Google has launched a new native development toolkit for Android that will make it possible for third-party Android application developers to use C and C++. Google has also released an Android scripting environment that supports Python and Lua.

Google's open source Android operating system is maturing and beginning to attract a more diverse audience of third-party developers. To accommodate the growing need for more power and flexibility, Google is opening up the platform to additional programming languages and new kinds of development. The Android userspace is largely dominated by Java technologies that run on top of Google's custom Dalvik Java virtual machine.

At launch, Java was the only officially supported programming language for building distributable third-party Android software. That's starting to change as Google introduces new options. On Thursday, the company announced the availability of the Android Native Development Kit (NDK) which will allow developers to build Android software components with C and C++. The NDK will enable developers to code some of the performance-sensitive parts of their programs in C and reuse existing C code on the Android platform.
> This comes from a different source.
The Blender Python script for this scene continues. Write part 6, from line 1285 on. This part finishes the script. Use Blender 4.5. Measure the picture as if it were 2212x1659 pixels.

It comes with some limitations, however, and is not intended to serve as a full alternative to Android's Java development model. The NDK does not provide access to platform framework APIs. It's intended to be used alongside Java to code individual parts of programs that require existing C libraries or higher performance. JNI is used as the bridge between Java and native code. The NDK includes a cross-compiler toolchain for generating ARM binaries that can be deployed in Android APK packages.